The Grand Illusion Pop Up and "Christiane F."

Last week I had the opportunity to see two things that I was very curious about. Let's start with the first one: the Grand Illusion Pop Ups.

For many years now, a group of movie enthusiasts has kept a small movie theater that they named the Grand Illusion Cinema. It was located in a former dentist office in the University District and it was really well put together and manned by volunteers. It had good image and good sound, and it was truly a work of love by people who always wanted to watch all kinds of movies on a bigger screen. As such, it used to show a number of interesting movies from the past, the more obscure the better, and you could watch on a theater screen some particular movie that you had always been curious about. Even better, it partnered with the legendary Scarecrow video rental store to show movies that are actually not available in any media anymore: on occasion you could see a movie being played from an old videocassette that was once distributed in that form but since then had disappeared. I had been there a number of times, including when I went to watch Zardoz, which is one of the weirdest movies ever made.
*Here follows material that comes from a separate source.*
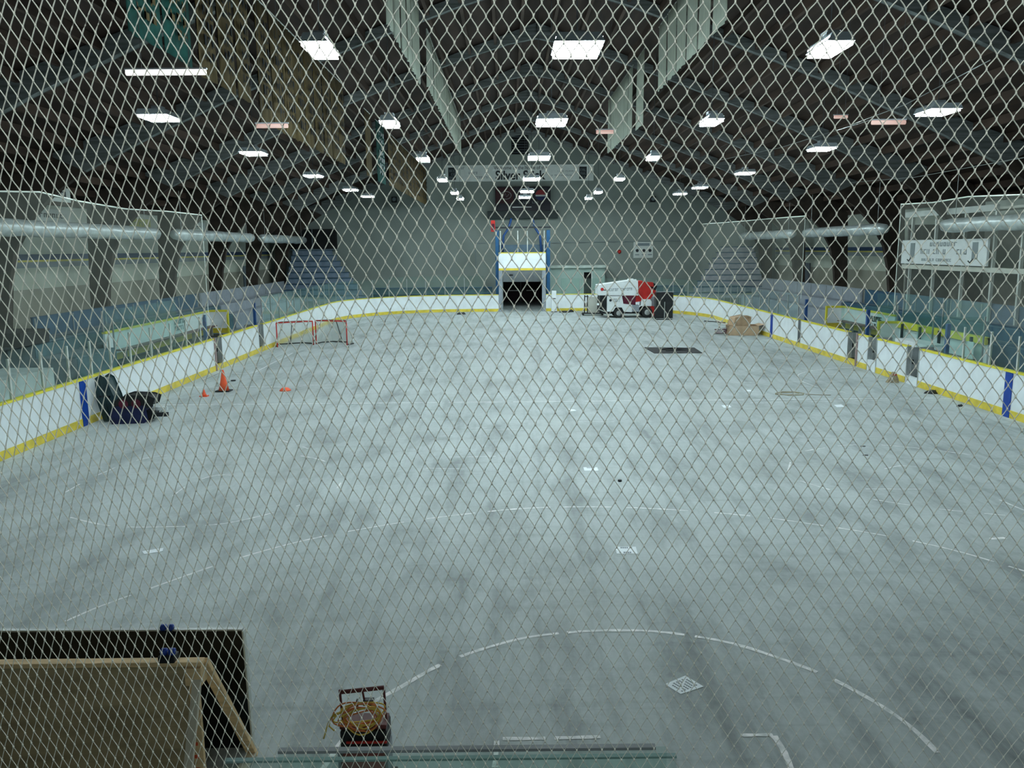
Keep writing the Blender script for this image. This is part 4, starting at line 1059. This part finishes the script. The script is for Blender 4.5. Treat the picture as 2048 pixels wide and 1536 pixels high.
obj('loose_end', MB().tube([(.5, -.1, .01), (.9, -.25, .01), (1.25, -.3, .01)], .010, 4), mat('tan string end', (.38, .34, .24), .8), t)
for i, px in enumerate(((1730, 911), (1725, 893))):
    obj('debris_chip', MB().prism([(-.06, 0), (.05, -.03), (.08, .03), (-.02, .05)], 'z', 0, .012), m_black, loc=gz(*px), label=('nearer black chip of debris on the slab at right', 'farther black chip of debris on the slab at right')[i], cat='debris', group='debris chips')

# broom leaning on the right boards
A = gz(1786, 765); B = gx(1817, 688, XR-.06)
t = thing('push_broom', 'straw broom leaning against the right boards', 'broom', A)
hd = Vector((0, 0, .32)); tp = B-A
obj('handle', MB().tube([hd, tp], .014, 6), m_metal, t)
obj('bristles', MB().prism([(-.24, 0), (.16, .0), (.14, .12), (.04, .36), (-.03, .36), (-.16, .12)], 'y', -.06, .06), m_straw, t, bevel=.015)
obj('binding', MB().box(-.05, .07, -.065, .065, .26, .31), m_red, t)

# cardboard box with tools
t = thing('cardboard_box', 'open cardboard box with folded flaps by the right boards', 'box', (13.0, 44.7, 0), None, -.12)
bw, bd, bh = .80, .6, .52
obj('body', MB().prism([(-bw, 0), (bw, 0), (bw*.95, bh), (-bw*.95, bh)], 'y', -bd, -bd+.02).prism([(-bw, 0), (bw, 0), (bw*.95, bh), (-bw*.95, bh)], 'y', bd-.02, bd).box(-bw, -bw+.03, -bd, bd, 0, bh).box(bw-.03, bw, -bd, bd, 0, bh).box(-bw, bw, -bd, bd, 0, .02), m_card, t)
obj('flap', MB().quad((bw*.95, -bd, bh), (bw*.95, bd, bh), (bw*1.5, bd, bh+.12), (bw*1.5, -bd, bh+.12)), m_card, t)
obj('flap', MB().quad((-bw*.95, -bd, bh), (-bw*.95, bd, bh), (-bw*1.75, bd, bh+.25), (-bw*1.75, -bd, bh+.25)), m_card, t)
t2 = thing('packing_carton', 'smaller crumpled brown carton heaped inside the open box', 'carton', (12.9, 44.8, .5), None, .25)
obj('body', MB().prism([(-.55, 0), (.45, 0), (.5, .42), (.2, .55), (-.45, .45)], 'y', -.3, .35), m_card, t2, bevel=.02); obj('flap', MB().quad((.0, -.35, .5), (.6, -.35, .45), (.65, .3, .5), (.0, .3, .56)), m_card, t2)
t = thing('cord_bundle', 'dark and white cord bundle lying left of the cardboard box', 'cord', (11.9, 45.0, 0))
obj('dark_cord', MB().tube([(.3*cos(i*.8)*(1+.1*i/10), .25*sin(i*.8), .02+.012*i) for i in range(26)], .02, 5), m_maroon, t); obj('white_cord', MB().tube([(.1+.2*cos(i), .2*sin(i), .25+.01*i) for i in range(14)], .018, 5), m_white, t)
A = gz(1455, 640)
obj('floor_bar', MB().beam(gz(1408, 643)+Vector((0, 0, .03)), gz(1450, 646)+Vector((0, 0, .03)), .06, .05), m_rubber, label='thin dark bar on the slab left of the cardboard box', cat='bar')
obj('leaning_rod', MB().tube([gz(1452, 650)+Vector((0, 0, .1)), gx(1488, 606, XR-.1)], .012, 5), m_metal, label='thin rod leaning from the cardboard box to the boards', cat='rod')

# equipment bag and leaning pad at left
t = thing('leaning_pad', 'dark green goalie pad leaning upright against the left boards', 'pad', (-11.35, 22.9, 0), None, -.25)
obj('shell', MB().prism([(-.18, 0), (.26, 0), (.10, .75), (-.10, 1.22), (-.22, 1.28), (-.36, 1.2), (-.36, .6)], 'y', -.16, .2), m_dgreen, t, bevel=.06)
obj('face_roll', MB().tube([(-.28, -.1, 1.18), (-.22, -.12, .8), (-.12, -.14, .4), (-.05, -.14, .08)], .07, 8), m_dgreen, t, smooth=True)
obj('strap', MB().box(-.3, .05, -.19, -.15, .7, .75), m_black, t)
t = thing('equipment_bag', 'open navy equipment bag with dark red lining by the left boards', 'bag', (-10.75, 22.75, 0), None, .12)
obj('body', MB().prism([(-.42, .02), (.32, .0), (.46, .12), (.42, .46), (-.36, .46), (-.5, .25)], 'y', -.32, .32), m_navy, t, bevel=.05)
obj('open_rim', MB().prism([(-.35, .44), (.42, .44), (.62, .5), (.68, .68), (.55, .74), (.0, .78), (-.25, .70), (-.36, .58)], 'y', -.3, .34), m_black, t, bevel=.04)
for x in (-.12, .22): obj('lining', MB().lathe([(.13, -.33), (.12, -.30)], 14, (x, 0, .57), 'y'), m_maroon, t)
obj('side_pocket', MB().prism([(.4, .1), (.62, .12), (.66, .3), (.4, .34)], 'y', -.2, .2), m_black, t, bevel=.02)
t = thing('stick_blade', 'white and black stick blade poking out beside the equipment bag', 'hockey stick', (-10.2, 22.85, 0))
obj('blade', MB().box(-.02, .42, -.03, .03, .30, .40), m_white, t); obj('taped_end', MB().box(.1, .42, -.035, .035, .12, .24), m_ink, t); obj('shaft', MB().beam((.0, 0, .02), (.3, 0, .34), .03, .04), m_post, t)
rag((290, 840), 'flat red and black scrap beside the equipment bag', .18, .05, m_maroon, 9, 'fabric_scrap', 'scrap')

# ------------------------------------------------------------------ foreground: wooden stand, black sheet, machine, near glass
t = thing('black_sheet', 'large glossy black sheet standing upright behind the wooden stand', 'panel', (-4.2, 7.25, 0))
P1 = gy(485, 1260, 7.25); P2 = gy(507, 1517, 7.25)
obj('sheet', MB().prism([(-7.2, .0), (P2.x, .0), (P1.x, P1.z), (-7.2, P1.z+.03)], 'y', 7.23, 7.27), m_gloss, t, w=True)
obj('edge_trim', MB().prism([(P2.x, 0), (P2.x+.015, 0), (P1.x+.015, P1.z), (P1.x, P1.z)], 'y', 7.215, 7.285), m_post, t, w=True)
obj('top_trim', MB().beam((-7.2, 7.25, P1.z+.035), (P1.x, 7.25, P1.z+.01), .05, .015), m_metal, t, w=True)
obj('rear_brace', MB().beam((-4, 7.28, 1.2), (-4, 7.9, .02), .09, .04), m_wood, t, w=True)
t = thing('wooden_stand', 'pine framed plywood stand with slanted legs at lower left', 'wooden stand', (-3.6, 6.4, 0))
obj('plywood_sheet', MB().box(-5.6, -2.74, 6.36, 6.38, .05, 1.34), m_ply, t, w=True)
obj('top_rail', MB().box(-5.6, -2.60, 6.33, 6.42, 1.345, 1.385), m_wood, t, w=True, bevel=.004)
obj('stile', MB().prism([(-2.78, 0), (-2.66, 0), (-2.66, 1.345), (-2.745, 1.345)], 'y', 6.38, 6.42), m_wood, t, w=True)
obj('corner_block', MB().box(-2.74, -2.6, 6.31, 6.45, 1.18, 1.34), m_wood, t, w=True, bevel=.006)
obj('rear_leg', MB().beam((-2.62, 6.42, 1.36), (-2.49, 7.12, .0), .045, .09, (1, 0, 0)), m_wood, t, w=True, bevel=.004)
obj('front_leg', MB().beam((-2.64, 6.36, 1.30), (-2.66, 5.75, .0), .04, .07, (1, 0, 0)), m_woodp, t, w=True, bevel=.004)
obj('base_rail', MB().beam((-2.49, 7.08, .03), (-2.62, 5.8, .03), .09, .04), m_woodp, t, w=True, bevel=.004)
mb = MB()
for i in range(7): mb.box(-2.735-.002, -2.70, 6.374, 6.379, .95-.12*i, .98-.12*i)
obj('orange_marks', mb, m_orange, t, w=True)
m_bclamp = mat('blue plastic clamp', (.02, .07, .42), .35, var=.1)
for (P, lb) in ((gy(336, 1308, 6.38), 'blue and black clamp on the rail of the wooden stand'), (gy(334, 1259, 7.25), 'blue clamp on the top edge of the black sheet')):
    t = thing('clamp', lb, 'clamp', P, 'blue clamps')
    for s in (-.034, .034): obj('roller', MB().lathe([(.018, -.028), (.033, -.02), (.033, .02), (.018, .028)], 14, (s, 0, .02), 'x'), m_bclamp, t, smooth=True)
    obj('jaw', MB().box(-.07, .07, -.055, .055, -.06, .0), m_black, t, bevel=.01)
    obj('bolt', MB().tube([(-.07, 0, .02), (.07, 0, .02)], .008, 6), m_metal, t)
# machine with coiled cords
t = thing('cleaning_machine', 'red and black wheeled machine with a handle at bottom edge', 'machine', (-1.28, 6.45, 0))
m_dred = mat('dull dark red', (.13, .035, .035), .5, var=.2); m_fad = mat('faded red cover', (.42, .10, .09), .5, var=.2)
for x in (-.195, .185):
    obj('handle_bar', MB().tube([(x, .1, .08), (x, .06, .75), (x, .0, 1.05)], .011, 7), m_dred, t, smooth=True)
obj('top_grip', MB().tube([(-.2, 0, 1.03), (.185, 0, 1.07)], .019, 8), m_dred, t, smooth=True)
obj('centre_stay', MB().tube([(0, 0, 1.04), (.01, .04, .9)], .009, 6), m_dred, t)
obj('upper_tray', MB().box(-.205, .2, -.04, .16, .70, .74), m_dred, t, bevel=.01)
obj('housing', MB().box(-.2, .205, -.06, .2, .50, .70), m_black, t, bevel=.02)
obj('red_bar', MB().tube([(-.14, -.085, .61), (.21, -.085, .61)], .011, 6), m_red, t)
obj('switch_lever', MB().box(-.06, -.045, .0, .03, .84, .95).box(.0, .09, .0, .05, .90, .95), m_black, t)
obj('lower_body', MB().lathe([(.19, .12), (.215, .2), (.215, .42), (.17, .50), (.05, .52)], 20, (0, .02, 0)), m_fad, t, smooth=True)
obj('side_plate', MB().box(-.215, -.19, -.1, .16, .1, .52).box(.19, .215, -.1, .16, .1, .52), m_sgrey, t)
for x in (-.24, .24): obj('wheel', MB().lathe([(.08, -.02), (.12, -.015), (.12, .015), (.08, .02)], 18, (x, .08, .12), 'x'), m_rubber, t)
R = random.Random(5)
for nm, m, n_, sd in (('yellow_cord', m_cordy, 5, 1), ('orange_cord', m_cordo, 5, 2)):
    mb = MB()
    for q in range(n_):
        pts = []; rx = R.uniform(.13, .23); rz_ = R.uniform(.07, .115); cx = R.uniform(-.05, .02); cz = R.uniform(.82, .87); ph = R.uniform(0, 6); yo = R.uniform(-.10, -.04)
        for i in range(28):
            a = 2*pi*i/28; pts.append((cx+rx*cos(a+ph)*(1+.06*sin(3*a)), yo+.035*sin(a*2+ph), cz+rz_*sin(a+ph)*(1+.08*cos(2*a))+.02*cos(a+ph)))
        mb.tube(pts, .0065, 6, closed=True)
    o = obj(nm, mb, m, None, smooth=True, loc=t.location, label=('coiled %s extension cord hung over the machine handle' % ('yellow', 'orange')[sd-1]), cat='extension cord', group='coiled cords')
mb = MB()
mb.tube([(-.12, -.08, .92), (-.24, -.1, .88), (-.29, -.1, .80), (-.31, -.1, .72), (-.33, -.1, .66)], .0065, 6).tube([(-.15, -.08, .90), (-.26, -.09, .85), (-.28, -.09, .77), (-.24, -.08, .72)], .0065, 6)
obj('hanging_end', mb, m_cordy, [q for q in bpy.data.objects if q.name.startswith('yellow_cord')][0], smooth=True)

# near end glass and the board under it
t = thing('near_glass_panel', 'clear near end glass, its top edge crossing the bottom of picture', 'glass panel', (-.12, 2.0, HB))
obj('pane', MB().box(-.63, .42, 1.992, 2.006, HB, 3.45), m_glass, t, w=True)
obj('top_edge', MB().box(-.63, .39, 1.99, 2.008, 3.45, 3.458), mat('grey glass edge', (.20, .24, .26), .3), t, w=True)
t = thing('near_glass_panel', 'second near end glass set just behind, lower edge line', 'glass panel', (-.12, 2.06, HB))
obj('pane', MB().box(-.80, .46, 2.05, 2.062, HB, 3.385), m_glass, t, w=True)
obj('top_edge', MB().box(-.80, .46, 2.048, 2.064, 3.385, 3.391), mat('green glass edge', (.18, .30, .30), .3), t, w=True)
t = thing('near_dasher_board', 'white board under the near end glass', 'rink board', (0, 2.0, 0))
obj('panel', MB().box(-3, 3, 1.95, 2.1, .22, HB), m_board, t, w=True); obj('kick_plate', MB().box(-3, 3, 1.94, 2.1, 0, .22), m_yel, t, w=True)

# ------------------------------------------------------------------ protective netting close to the camera
NC = [[0.05733, 5.25299], [-0.69976, -1.01807], [0.23431, -0.02656], [-0.0817, -0.01134], [0.01025, 0.00203], [0.58683, -1.01452], [0.23917, -0.01532], [-0.27888, 0.0239], [0.0672, -0.0119], [0.1063, 0.00678], [-0.19185, -0.02786], [0.07004, 0.00022], [-0.03168, -0.01288], [0.02371, 0.00581], [0.0032, 0.00152]]
YN = 1.75
def mono4(u, v): return [u**p*v**q for p in range(5) for q in range(5-p)]
def node(i, j):
    mm = mono4(i/40, j/40)
    return sum(a*c[0] for a, c in zip(mm, NC)), sum(a*c[1] for a, c in zip(mm, NC))
def build_net():
    mb = MB(); R = random.Random(11); P = {}
    for i in range(-46, 76):
        for j in range(-38, 94):
            x, z = node(i, j)
            if -1.27 < x < 1.27 and 3.22 < z < 5.72:
                P[(i, j)] = Vector((x+R.uniform(-.0005, .0005), YN+.01*sin(x*3+z), z+R.uniform(-.0005, .0005)))
    V = mb.v; F = mb.f
    def seg(pts, rad, n=5):
        mb.tube(pts, rad, n, cap=False)
    for (i, j), p in P.items():
        for (di, dj, sg) in ((1, 0, 1), (0, 1, -1)):
            q = P.get((i+di, j+dj))
            if q is None: continue
            d = q-p; x0, z0 = p.x, p.z
            perp = Vector((-d.z, 0, d.x))
            if (perp.x > 0) != (sg > 0): perp = -perp
            # each strand leaves its knot steeply and bows outward: a shallow S
            rr = .00072+.00060*max(0, min(1, (z0-3.4)/1.9)); bow = .018 + .05*max(0, min(1, (x0+.9)/1.0))*max(0, min(1, (z0-4.2)/.6))
            seg([p, p+d*.35+perp*bow*.4, p+d*.58+perp*bow*.9, p+d*.8+perp*bow, q], [rr*.85, rr, rr*1.05, rr*1.05, rr*.85])
        # knot
        mb.tube([p+Vector((0, 0, .0034)), p+Vector((0, 0, .0015)), p+Vector((0, 0, -.0015)), p+Vector((0, 0, -.0034))], [.0009, .0021, .0021, .0009], 6)
    return mb
obj('protective_net', build_net(), m_net, smooth=True, label='white diamond mesh safety net hanging across the whole view', cat='safety net')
Alas, all good things come to an end. With Seattle real estate prices going crazy, new buildings are popping up everywhere. Eventually, the owner of the house where the Grand Illusion was realized that he could make a ton of money by selling the land to some developer, so he kicked the movie theater out some months ago. The volunteers, though, were undeterred: they are now looking for a new location somewhere in Seattle. In the mean time, they are taking advantage of the various small movie venues in the city to show the movies that the Grand Illusion would normally show.
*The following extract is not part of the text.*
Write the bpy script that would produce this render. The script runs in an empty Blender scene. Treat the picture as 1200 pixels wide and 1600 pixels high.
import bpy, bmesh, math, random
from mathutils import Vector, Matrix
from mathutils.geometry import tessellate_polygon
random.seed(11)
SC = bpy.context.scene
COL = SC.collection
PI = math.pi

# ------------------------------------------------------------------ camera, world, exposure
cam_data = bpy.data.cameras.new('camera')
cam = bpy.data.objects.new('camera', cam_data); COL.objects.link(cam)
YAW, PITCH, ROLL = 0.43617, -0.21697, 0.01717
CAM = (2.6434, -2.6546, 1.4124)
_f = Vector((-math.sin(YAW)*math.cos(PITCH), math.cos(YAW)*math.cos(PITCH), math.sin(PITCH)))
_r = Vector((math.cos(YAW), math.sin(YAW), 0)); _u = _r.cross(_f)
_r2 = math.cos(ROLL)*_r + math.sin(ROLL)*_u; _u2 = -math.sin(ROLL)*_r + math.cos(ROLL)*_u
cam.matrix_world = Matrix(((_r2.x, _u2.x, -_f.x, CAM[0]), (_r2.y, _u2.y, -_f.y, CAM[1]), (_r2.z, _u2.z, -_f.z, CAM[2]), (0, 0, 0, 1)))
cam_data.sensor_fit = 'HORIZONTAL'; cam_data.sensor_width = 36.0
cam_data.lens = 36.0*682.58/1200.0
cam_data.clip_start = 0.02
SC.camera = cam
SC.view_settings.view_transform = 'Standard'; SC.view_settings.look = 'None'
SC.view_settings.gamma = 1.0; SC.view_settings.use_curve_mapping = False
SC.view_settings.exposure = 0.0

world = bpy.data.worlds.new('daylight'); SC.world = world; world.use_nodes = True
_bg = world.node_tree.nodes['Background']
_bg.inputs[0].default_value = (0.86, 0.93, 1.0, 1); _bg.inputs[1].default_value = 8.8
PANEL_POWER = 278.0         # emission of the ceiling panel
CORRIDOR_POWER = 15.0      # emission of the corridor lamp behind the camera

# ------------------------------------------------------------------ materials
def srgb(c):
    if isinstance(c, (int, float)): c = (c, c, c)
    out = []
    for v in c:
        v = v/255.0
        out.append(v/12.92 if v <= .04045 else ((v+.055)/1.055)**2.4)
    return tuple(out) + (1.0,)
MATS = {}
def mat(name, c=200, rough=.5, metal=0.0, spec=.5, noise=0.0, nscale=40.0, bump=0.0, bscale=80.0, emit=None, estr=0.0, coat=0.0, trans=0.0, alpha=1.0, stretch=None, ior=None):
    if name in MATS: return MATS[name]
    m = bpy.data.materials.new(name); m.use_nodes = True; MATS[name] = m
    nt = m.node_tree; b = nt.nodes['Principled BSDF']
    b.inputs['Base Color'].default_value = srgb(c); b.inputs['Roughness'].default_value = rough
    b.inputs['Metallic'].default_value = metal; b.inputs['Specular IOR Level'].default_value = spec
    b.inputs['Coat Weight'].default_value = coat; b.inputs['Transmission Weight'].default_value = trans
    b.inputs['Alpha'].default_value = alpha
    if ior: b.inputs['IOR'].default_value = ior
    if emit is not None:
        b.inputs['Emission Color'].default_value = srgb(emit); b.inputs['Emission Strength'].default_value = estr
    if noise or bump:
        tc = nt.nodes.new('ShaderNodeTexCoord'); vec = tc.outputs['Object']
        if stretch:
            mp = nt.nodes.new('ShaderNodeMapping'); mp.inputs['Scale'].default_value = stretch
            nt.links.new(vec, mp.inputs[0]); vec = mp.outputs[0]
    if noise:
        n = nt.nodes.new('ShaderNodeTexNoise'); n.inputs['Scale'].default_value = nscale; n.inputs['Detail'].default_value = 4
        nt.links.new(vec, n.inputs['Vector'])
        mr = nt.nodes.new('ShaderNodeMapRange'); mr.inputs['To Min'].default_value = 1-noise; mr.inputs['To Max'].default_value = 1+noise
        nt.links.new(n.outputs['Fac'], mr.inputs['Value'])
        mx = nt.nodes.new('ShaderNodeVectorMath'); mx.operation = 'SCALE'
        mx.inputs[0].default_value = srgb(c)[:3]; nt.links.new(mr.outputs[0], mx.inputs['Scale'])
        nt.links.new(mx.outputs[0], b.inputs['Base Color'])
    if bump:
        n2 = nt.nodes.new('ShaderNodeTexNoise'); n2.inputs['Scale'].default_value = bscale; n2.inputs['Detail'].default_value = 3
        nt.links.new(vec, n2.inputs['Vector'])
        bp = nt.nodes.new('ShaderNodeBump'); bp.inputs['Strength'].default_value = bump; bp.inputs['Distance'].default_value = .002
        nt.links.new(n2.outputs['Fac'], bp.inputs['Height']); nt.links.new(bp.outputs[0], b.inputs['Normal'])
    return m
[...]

That was the case on Monday of last week. The Northwest Film Forum is a small non-commercial movie theater in Capitol Hill, and the Grand Illusion crew asked if they could show a movie on Monday night, when normally the theater is not open anyway, and the organizers of the Forum kindly accepted. Besides the NWFF, other small venues in Seattle, like the After Hours at the Crocodile, the Seattle International Film Festival Film Center and others, have made their movie theaters available to them, which is quite nice, and those screenings are called "Grand Illusion Pop Ups", so that the Grand Illusion can keep going until it finds a new home.
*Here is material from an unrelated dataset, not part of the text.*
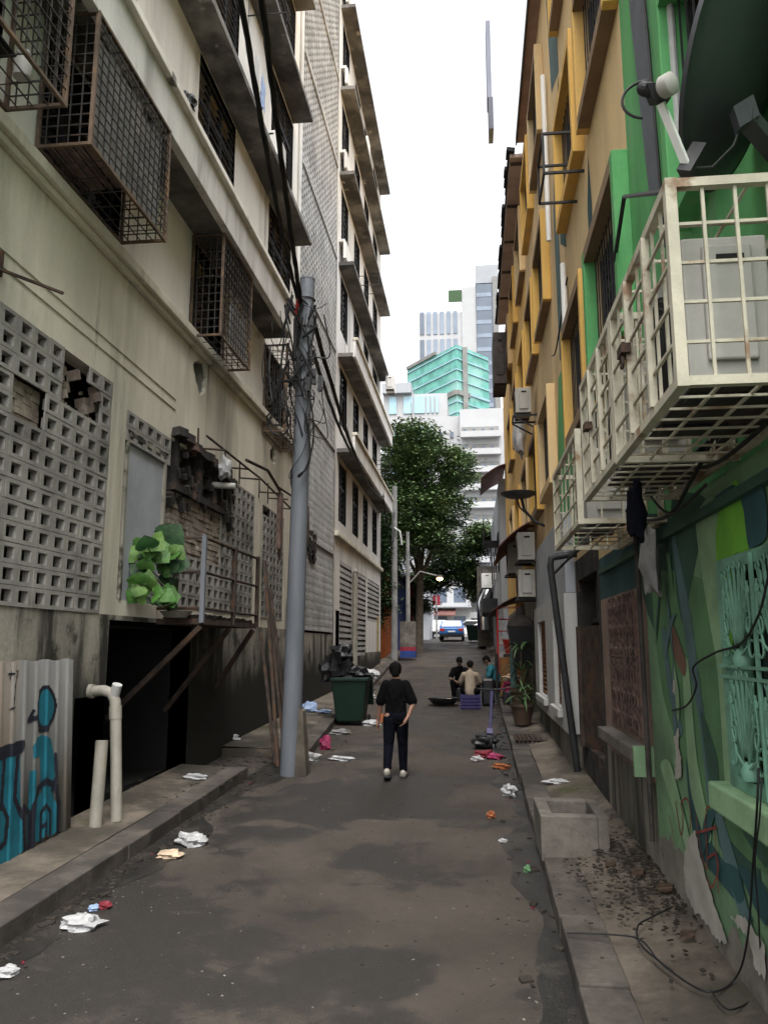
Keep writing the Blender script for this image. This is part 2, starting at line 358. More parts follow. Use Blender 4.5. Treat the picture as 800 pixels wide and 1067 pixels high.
# ================================================================== LEFT: NEAR BUILDING
XL=-4.35
NB=empty('concrete_shophouse',(XL,10,0),'cream concrete building with grey vent block panels and rusty window cages','building')
P1=(3.6,8.86,2.66,5.48); P2=(9.3,15.3,2.85,5.28); P3=(15.95,17.8,2.85,5.22)
W2=[(6.9,8.8),(11.3,12.9),(15.75,17.6)]
ops=[(*P1,.2),(*P3,.2),(9.3,15.3,2.85,5.28,.2),(9.15,11.95,.2,2.6,.3)]
ops+=[(a,b,7.3,8.75,.14) for a,b in [(3.9,6.2)]+W2]
W3=[(6.9,8.9),(11.3,13.3),(15.82,17.95)]
for k in range(4):
    for a,b in W3: ops.append((a,b,10.25+3.35*k,12.1+3.33*k,.12))
ov=[(11.55,12.3,6.3,6.98),(16.4,16.98,6.22,6.72)]
ops+=[(*o,.25) for o in ov]
wl=wall(M(),XL,1,1,18.7,2.66,7.0,ops); w=wall(M(),XL,1,1,18.7,7.0,23.2,[o[:2]+o[2:] for o in ops if o[3]>7]); 
for o in ov:   # irregular round-edged holes knocked through the wall
    cy=(o[0]+o[1])/2;cz=(o[2]+o[3])/2;ry=(o[1]-o[0])/2;rz=(o[3]-o[2])/2;n=24
    for i in range(n):
        def pt(i):
            t=2*pi*i/n; r=.8+.12*sin(3*t+cy)+.06*sin(7*t); m_=max(abs(cos(t)),abs(sin(t)))
            return (XL,cy+ry*r*cos(t),cz+rz*r*sin(t)),(XL,cy+ry*cos(t)/m_,cz+rz*sin(t)/m_),(XL-.06,cy+ry*r*cos(t),cz+rz*r*sin(t))
        a,b=pt(i),pt(i+1); wl.add([a[0],a[1],b[1],b[0],a[2],b[2]],[(0,1,2,3),(0,3,5,4)])
shell(w,XL,1,1,18.7,2.66,23.2,9)
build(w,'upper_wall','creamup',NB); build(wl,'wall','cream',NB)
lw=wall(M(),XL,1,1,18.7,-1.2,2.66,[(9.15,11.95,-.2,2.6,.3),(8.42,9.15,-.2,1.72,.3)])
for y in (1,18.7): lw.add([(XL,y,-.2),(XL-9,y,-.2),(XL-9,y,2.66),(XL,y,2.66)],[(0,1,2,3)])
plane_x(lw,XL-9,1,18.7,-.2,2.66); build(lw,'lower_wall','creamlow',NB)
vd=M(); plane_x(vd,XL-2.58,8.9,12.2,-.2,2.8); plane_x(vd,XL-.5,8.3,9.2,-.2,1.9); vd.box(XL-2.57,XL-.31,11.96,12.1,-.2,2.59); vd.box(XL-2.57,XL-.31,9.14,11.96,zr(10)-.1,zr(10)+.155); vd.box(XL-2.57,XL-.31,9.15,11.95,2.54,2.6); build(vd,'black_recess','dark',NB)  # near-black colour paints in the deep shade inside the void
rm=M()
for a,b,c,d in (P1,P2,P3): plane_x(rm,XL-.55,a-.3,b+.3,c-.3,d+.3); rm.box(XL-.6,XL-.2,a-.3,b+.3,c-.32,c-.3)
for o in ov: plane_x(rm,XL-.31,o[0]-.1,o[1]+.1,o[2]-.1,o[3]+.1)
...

And that brings us to the second thing I was very curious about. This one, in fact, goes all the way back to when I was a tiny little kid in Brazil, when this was still something quite famous the world over. Back in the 1970's, unfortunately, there was an epidemic of drug usage among the German youth, particularly in then West Berlin. In 1977 two German journalists published a shocking book named (in English) "Christiane F.", in which they tell the real story of a girl in West Berlin that at 14 years old was already addicted to heroin and had to prostitute herself at the (infamous) Berlin Zoo train station in order to buy drugs. It was a brutal book that eventually was made into a movie in 1981, packing even more of a shock since it was shot in the actual locations in Berlin and it showed the graphic images of what Christiane was doing at 14 (and showed her friends too, some of which died horribly). I had always heard that name "Christiane F." and now I could see the full story, and, in all honesty, it is a punch on the stomach of a movie, but a very good one nevertheless. The Grand Illusion Pop Up was showing a digitally restored copy that made very clear what those kids were doing then, without any pulled punches.

I was shaken to see how far those kids, even in a prosperous society such as West Germany, would go because of their addiction. It is a hard movie to find, but, if you have the opportunity to see it, it's definitely worth it, no matter how shocking it is. Since most people won't have that opportunity (and it doesn't spoil the movie since that information is given at the beginning), it is also a story of redemption: Christiane F. managed to quit heroin, and she's now living a much better life in Germany.